The Mueller Report Might Not Be as Good for Trump as His Attorney General Says It Is

Who could possibly have seen this coming?

Less than two weeks after Trump attorney general Bill Barr received the Mueller report, processed the entire document in 48 hours, and then issued a four-page letter assuring everyone that it clears the president of both collusion- and obstruction-related wrongdoing, anonymous members of the special counsel's team have begun disputing these sunny conclusions in media reports. As it turns out, a cabinet member who auditioned for his job by opining that it is legally impossible for Trump to have obstructed justice may not have been entirely forthcoming with his hasty proclamations of executive innocence.

In The New York Times, "some of [Mueller's] investigators" who harbor "simmering frustrations" have told associates that Barr's findings "failed to accurately portray the findings of their inquiry" and are "more troubling for President Trump" than Barr disclosed. The Washington Post says the Mueller team describes the obstruction evidence as "alarming," "significant," and "much more acute than Barr suggested." A "U.S. official briefed on the matter" also recounted to the Post "immediate displeasure from the team when they saw how the attorney general had characterized their work." The fact that investigators feel compelled to speak out now, after two years of enduring near-constant attacks from the White House and still not leaking a thing in response, suggests that these passages are perhaps the PG-rated versions of how they really feel about it.

One particularly interesting detail of the Post's account is that the Mueller team prepared summaries of their work, which they "assumed" Barr would share with the public, only to watch as he instead substituted his words for theirs. A DOJ-adjacent source explained this discrepancy to the Post by alleging that those summaries contained "sensitive information that will likely require redaction." This assertion is strange at best and fishy at worst; it seems unlikely that a team of superstar prosecutors would have torpedoed the usefulness of their own work product by lacing it with "sensitive information" preventing its release. (Also, perhaps assuming the good faith of an attorney general who praised firing James Comey as "the right call" was, in retrospect, a naïve thing to do.)

As the Times notes, their sources declined to explain why they believe the report is worse for Trump than the attorney general says it is; how much (if anything) Mueller's team conveyed to Barr about what it intended for him to release; and how pervasive this sense of disgruntlement is among the special counsel's office of several dozen members. Without this context, it is impossible for anyone to determine the significance of the purported dispute. In the meantime, divining the precise implications of these anecdotes is as absurd as all the overwrought parsing of Barr's word choice—like trying to discern the plot of a movie based only on mumbled snippets of conversation as patrons file out of the theater.

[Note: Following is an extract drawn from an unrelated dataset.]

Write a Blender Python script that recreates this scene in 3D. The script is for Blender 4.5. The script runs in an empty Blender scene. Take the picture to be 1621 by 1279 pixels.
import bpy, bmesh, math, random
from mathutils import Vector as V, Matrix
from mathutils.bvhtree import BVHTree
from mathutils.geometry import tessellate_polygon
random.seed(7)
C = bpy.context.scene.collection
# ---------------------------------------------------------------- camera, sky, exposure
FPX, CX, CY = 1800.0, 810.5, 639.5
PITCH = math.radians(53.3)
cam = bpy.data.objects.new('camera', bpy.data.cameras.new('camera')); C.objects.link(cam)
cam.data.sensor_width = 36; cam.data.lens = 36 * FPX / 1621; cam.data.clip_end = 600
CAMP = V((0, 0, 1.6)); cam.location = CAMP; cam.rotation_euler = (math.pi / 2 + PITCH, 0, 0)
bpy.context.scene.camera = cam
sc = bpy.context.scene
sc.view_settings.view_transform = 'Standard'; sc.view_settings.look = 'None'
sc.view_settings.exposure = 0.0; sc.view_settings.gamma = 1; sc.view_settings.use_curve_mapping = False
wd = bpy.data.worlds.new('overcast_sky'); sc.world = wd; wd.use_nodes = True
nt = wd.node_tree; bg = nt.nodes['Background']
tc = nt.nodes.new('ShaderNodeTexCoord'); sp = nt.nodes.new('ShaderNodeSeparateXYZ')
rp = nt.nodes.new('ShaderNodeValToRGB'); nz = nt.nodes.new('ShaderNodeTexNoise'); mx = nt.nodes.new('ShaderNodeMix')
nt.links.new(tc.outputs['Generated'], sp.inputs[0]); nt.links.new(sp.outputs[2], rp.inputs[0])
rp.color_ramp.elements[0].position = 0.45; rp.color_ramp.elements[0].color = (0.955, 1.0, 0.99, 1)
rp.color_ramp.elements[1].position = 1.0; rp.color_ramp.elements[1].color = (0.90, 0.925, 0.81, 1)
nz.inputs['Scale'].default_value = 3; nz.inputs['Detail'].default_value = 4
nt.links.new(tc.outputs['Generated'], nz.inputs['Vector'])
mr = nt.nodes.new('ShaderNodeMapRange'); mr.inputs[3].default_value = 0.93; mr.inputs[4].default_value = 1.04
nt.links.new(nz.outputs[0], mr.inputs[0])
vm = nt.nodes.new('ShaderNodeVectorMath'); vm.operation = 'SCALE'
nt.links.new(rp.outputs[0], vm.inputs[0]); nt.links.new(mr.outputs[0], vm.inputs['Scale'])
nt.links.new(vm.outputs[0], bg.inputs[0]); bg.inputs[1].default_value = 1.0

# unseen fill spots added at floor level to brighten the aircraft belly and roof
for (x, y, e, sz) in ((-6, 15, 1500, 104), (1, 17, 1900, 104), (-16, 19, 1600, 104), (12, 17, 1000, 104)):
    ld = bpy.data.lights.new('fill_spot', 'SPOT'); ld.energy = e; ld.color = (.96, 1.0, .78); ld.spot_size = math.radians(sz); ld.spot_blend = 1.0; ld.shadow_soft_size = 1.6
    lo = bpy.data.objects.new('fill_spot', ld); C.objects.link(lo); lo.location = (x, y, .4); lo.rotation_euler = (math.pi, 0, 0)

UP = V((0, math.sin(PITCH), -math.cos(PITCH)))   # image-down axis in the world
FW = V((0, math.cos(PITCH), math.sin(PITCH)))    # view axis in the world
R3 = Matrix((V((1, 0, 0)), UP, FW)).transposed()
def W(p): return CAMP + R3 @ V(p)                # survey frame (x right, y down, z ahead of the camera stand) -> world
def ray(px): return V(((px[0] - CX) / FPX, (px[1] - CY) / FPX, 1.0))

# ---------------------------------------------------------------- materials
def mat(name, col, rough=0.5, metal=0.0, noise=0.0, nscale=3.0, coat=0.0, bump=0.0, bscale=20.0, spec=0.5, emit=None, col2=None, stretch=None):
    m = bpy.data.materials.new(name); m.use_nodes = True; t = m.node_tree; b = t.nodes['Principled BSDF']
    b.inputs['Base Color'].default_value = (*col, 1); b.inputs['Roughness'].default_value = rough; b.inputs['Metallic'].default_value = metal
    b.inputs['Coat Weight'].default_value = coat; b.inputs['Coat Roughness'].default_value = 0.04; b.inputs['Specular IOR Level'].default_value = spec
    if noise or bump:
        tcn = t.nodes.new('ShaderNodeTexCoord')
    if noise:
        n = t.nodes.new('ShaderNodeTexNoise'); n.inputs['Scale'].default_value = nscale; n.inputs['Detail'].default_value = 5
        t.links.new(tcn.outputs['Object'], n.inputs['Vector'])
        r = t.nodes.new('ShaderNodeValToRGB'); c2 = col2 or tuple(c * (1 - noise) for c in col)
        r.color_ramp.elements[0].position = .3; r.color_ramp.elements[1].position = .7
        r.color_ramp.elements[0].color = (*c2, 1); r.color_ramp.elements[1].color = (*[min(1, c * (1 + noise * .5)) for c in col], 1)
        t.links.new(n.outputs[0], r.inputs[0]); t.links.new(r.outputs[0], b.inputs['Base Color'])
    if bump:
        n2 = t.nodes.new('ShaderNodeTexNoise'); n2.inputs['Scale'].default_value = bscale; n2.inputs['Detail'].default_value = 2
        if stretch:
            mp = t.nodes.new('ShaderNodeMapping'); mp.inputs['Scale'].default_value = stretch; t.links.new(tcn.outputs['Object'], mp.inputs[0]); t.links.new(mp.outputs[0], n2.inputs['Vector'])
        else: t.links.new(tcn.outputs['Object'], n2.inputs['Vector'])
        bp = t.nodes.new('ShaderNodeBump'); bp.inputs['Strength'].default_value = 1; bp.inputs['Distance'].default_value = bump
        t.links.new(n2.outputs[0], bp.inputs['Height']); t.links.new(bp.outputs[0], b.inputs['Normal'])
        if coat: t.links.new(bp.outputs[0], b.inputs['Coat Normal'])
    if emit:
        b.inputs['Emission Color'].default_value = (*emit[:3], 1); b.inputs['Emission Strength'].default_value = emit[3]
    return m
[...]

Confusion and uncertainty, however, are Trump's most valuable tools as he works to convince Americans that the special counsel's office delivered, in his idiosyncratically capitalized words, a "Complete and Total EXONERATION." Even if the Barr letter's conclusions are not supported by the actual report's evidence, the mere act of releasing the letter conferred a sort of first-mover advantage on the White House. It knew well that with Mueller mania at a fever pitch, the press would promptly bestow credulous, embarrassing coverage on even the tiniest morsels of report-related information, no matter how dubious the source. A BBC reporter, responding to the Times and Post accounts, wondered whether Democrats who push back against the Barr letter risk looking like "sore losers" now that "the public narrative has already been formed," which sort of raises the question of who, exactly, she thinks is responsible for enabling the aforementioned public narrative to emerge in the first place.

Today, the only appropriate conclusion to draw about the Mueller report is still the same one that was available after the Barr letter's release: None of the American public's very important questions about what happened in 2016 will be resolved until they can read the damn report. The Justice Department has promised to deliver on this promise by "mid-April, if not sooner," which means that we'll all be able to judge its contents—and Barr's truthfulness—soon enough.